Trains.com

Can't we all get along?

Posted by Brian Schmidt
on Monday, September 2, 2013

I thought it would be nice to take an Amtrak trip in the Midwest this fall. A train trip purely for the sake of a train trip, and go somewhere I've never been on a train before. Seems pretty simple, right? Wrong.

I'd ridden the Empire Builder (and even Hiawathas) long before I moved to Wisconsin, so there's no new mileage for me here. There are still four corridors and a few other routes out of Chicago I've never seen. But, unfortunately, lack of foresight and planning on behalf of the states supporting the corridors conspires to make them pretty much useless as connecting services.

An afternoon southbound Hiawatha departs Milwaukee, bound for Chicago.
The first southbound Hiawatha departs Milwaukee a 6:15 a.m. and arrives in Chicago at 7:57 a.m. That's a much easier train trip to the Windy City than I ever had out of Toledo. (And six days a week, there are seven round trips!)

My first thought was to go to St. Louis, ride some light rail, see the Gateway Arch, and come home on Sunday. The southbound trip works out great. The first Lincoln Service departure from Chicago is at 9:25 a.m., a reasonable 1.5-hour layover from my inbound Hiawatha. The return trip, however is the weak link here.
 
Train No. 350, the first eastbound Wolverine to Pontiac and Detroit, passes Porter, Ind., and enters Amtrak-owned trackage.
 The last northbound Hiawatha departs Chicago at 8:05 p.m. The 3 p.m. Lincoln Service departure from St. Louis arrives in Chicago at 8:40 p.m. Close, but no connection. The next previous departure? The Texas Eagle at 7:55 a.m., which gets me back to Chicago at 1:52 p.m. (in theory). And the two morning Lincoln Service departures leave St. Louis at 4:35 and 6:40 a.m.

So my "weekend" in St. Louis turned into a 3 p.m. arrival and an early morning departure from the hotel the next morning. Is that worth spending a couple hundred dollars on rail fare and a hotel in the city? Not hardly.

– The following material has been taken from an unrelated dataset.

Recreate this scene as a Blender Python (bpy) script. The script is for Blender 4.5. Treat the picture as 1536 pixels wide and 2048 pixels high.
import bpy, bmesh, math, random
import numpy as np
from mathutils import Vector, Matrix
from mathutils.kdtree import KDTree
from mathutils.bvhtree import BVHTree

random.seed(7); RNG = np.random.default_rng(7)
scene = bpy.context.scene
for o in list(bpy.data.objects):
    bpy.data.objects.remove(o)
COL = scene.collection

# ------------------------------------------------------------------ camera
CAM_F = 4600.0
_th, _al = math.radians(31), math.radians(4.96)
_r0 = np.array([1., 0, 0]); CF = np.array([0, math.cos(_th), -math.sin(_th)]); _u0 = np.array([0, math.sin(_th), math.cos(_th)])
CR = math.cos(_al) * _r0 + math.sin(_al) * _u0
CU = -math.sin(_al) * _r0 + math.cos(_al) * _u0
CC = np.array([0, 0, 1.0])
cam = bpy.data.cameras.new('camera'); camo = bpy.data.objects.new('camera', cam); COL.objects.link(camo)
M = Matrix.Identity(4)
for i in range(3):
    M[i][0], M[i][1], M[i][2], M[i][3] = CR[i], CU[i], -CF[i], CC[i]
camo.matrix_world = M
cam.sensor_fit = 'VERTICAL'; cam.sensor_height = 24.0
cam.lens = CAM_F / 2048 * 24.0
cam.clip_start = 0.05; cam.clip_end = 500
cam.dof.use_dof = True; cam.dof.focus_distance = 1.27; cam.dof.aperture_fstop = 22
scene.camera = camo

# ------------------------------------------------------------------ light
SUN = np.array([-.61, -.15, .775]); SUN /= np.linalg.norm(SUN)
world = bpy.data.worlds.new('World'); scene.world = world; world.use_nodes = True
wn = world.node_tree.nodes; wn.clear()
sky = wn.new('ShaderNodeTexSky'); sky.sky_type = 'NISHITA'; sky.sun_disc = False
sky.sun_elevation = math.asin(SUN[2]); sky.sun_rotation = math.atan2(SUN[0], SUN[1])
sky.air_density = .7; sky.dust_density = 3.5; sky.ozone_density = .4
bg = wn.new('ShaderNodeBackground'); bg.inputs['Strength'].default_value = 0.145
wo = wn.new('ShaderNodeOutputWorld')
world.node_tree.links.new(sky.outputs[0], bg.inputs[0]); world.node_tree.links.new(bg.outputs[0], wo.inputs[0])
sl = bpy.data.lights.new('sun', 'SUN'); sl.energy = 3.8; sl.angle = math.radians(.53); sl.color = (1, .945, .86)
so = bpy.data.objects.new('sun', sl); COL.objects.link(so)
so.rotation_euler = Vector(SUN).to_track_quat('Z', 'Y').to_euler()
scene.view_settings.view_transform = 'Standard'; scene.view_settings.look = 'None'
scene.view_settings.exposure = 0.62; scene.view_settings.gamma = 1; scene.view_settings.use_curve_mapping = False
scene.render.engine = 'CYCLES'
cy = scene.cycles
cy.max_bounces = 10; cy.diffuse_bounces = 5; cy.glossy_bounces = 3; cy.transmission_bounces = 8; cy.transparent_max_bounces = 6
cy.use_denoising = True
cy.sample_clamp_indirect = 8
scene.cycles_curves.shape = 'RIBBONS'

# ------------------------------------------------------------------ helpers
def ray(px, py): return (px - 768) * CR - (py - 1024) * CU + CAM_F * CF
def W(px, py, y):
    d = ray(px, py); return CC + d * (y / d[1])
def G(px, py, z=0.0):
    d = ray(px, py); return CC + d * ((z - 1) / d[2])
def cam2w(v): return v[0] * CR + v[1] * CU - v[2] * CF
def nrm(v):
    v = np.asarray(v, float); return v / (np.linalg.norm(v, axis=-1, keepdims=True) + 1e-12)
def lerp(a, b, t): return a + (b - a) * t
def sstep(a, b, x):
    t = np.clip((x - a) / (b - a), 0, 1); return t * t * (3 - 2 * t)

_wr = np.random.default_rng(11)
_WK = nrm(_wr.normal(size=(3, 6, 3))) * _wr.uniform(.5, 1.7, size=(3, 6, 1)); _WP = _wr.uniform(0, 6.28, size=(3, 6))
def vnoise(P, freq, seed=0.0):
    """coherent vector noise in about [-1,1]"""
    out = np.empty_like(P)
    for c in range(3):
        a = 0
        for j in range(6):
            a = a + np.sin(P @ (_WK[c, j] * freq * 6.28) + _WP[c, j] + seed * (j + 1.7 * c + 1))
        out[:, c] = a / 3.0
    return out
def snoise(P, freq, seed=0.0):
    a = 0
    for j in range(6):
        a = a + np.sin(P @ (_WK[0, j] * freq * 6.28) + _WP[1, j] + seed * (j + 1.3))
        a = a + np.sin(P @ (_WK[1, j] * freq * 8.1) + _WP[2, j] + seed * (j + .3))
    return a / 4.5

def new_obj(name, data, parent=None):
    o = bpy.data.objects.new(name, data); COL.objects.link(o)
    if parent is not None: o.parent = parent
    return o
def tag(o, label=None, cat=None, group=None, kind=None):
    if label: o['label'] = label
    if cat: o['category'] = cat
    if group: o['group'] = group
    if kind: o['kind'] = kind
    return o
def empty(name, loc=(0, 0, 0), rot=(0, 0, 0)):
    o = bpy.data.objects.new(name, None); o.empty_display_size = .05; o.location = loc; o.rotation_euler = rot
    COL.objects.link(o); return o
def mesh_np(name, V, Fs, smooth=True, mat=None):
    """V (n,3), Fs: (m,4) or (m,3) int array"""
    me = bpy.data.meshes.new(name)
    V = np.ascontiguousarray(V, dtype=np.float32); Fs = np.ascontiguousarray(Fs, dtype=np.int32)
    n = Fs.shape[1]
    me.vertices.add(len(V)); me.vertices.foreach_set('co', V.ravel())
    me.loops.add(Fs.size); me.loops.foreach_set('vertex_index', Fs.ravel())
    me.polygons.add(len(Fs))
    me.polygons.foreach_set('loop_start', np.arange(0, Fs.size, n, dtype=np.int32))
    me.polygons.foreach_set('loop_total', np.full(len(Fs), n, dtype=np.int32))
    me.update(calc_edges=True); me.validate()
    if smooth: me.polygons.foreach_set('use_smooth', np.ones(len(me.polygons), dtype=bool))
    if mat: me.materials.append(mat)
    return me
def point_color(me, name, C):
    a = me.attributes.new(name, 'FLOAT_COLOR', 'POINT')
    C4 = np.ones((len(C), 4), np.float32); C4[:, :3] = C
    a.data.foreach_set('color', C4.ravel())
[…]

Unfortunately, the other trip options, didn't even get that far in the planning stages. The morning trains to Michigan and Quincy depart before the first Hiawatha arrives in Chicago and the morning train to Carbondale only has an 18-minute connection time. A little too tight for personal taste, and too close for Amtrak to offer it as a scheduled connection, too.

The morning eastbound from Quincy, Ill., passes through Mendota on the way to Chicago.
So what other options are available? Well, the 8:05 a.m. departure from Milwaukee connects with the 12:50 p.m. Wolverine departure in Chicago (after an almost 3.5-hour layover), making for an 8:12 p.m. arrival in Pontiac, Mich. No thanks. The 3 p.m. Hiawatha departure from Milwaukee connects with the 5:55 p.m. train from Chicago to Quincy, Ill., that arrives at 10:23 p.m. No thanks, again. I could also depart Chicago at 4:05 p.m. and arrive in Carbondale at 9:35 p.m. on train No. 393 (or take train No. 59 and arrive at 1:21 a.m.!). Strike three.

Giving up on the idea of doing anything on the layover, I decided to see how much new mileage I could cram into a weekend trip in the Midwest. The best new mileage trip I could concoct departs Milwaukee at 6:15 a.m. on train No. 330 and arrives in Chicago in time for a 9:25 departure on train No. 303 for St. Louis. The train turns into No. 313 with a 4 p.m. departure for Kansas City and a 9:40 p.m. arrival there. The following morning, take train No. 4 at 7:43 a.m. and arrive in Chicago in time for the 5:08 p.m. Hiawatha back to Milwaukee. Two full days of train riding and 842 "new" miles covered in two days. (But with the arrival time in K.C., it's a much better trip for May or June and not October.)

The evening state-supported train to Carbondale passes Gilman, Ill., in July 2011.
So after all of the schedule studying I began to wonder: Why can't the Midwest states that support rail service work better together? Why can't the first Hiawatha arrive with reasonable connections to Detroit and points in Illinois? Why can't someone travel from St. Louis to Detroit without a pre-dawn departure or a post-midnight arrival? I guess that's up to the states, in spite of the promise of one national rail operator.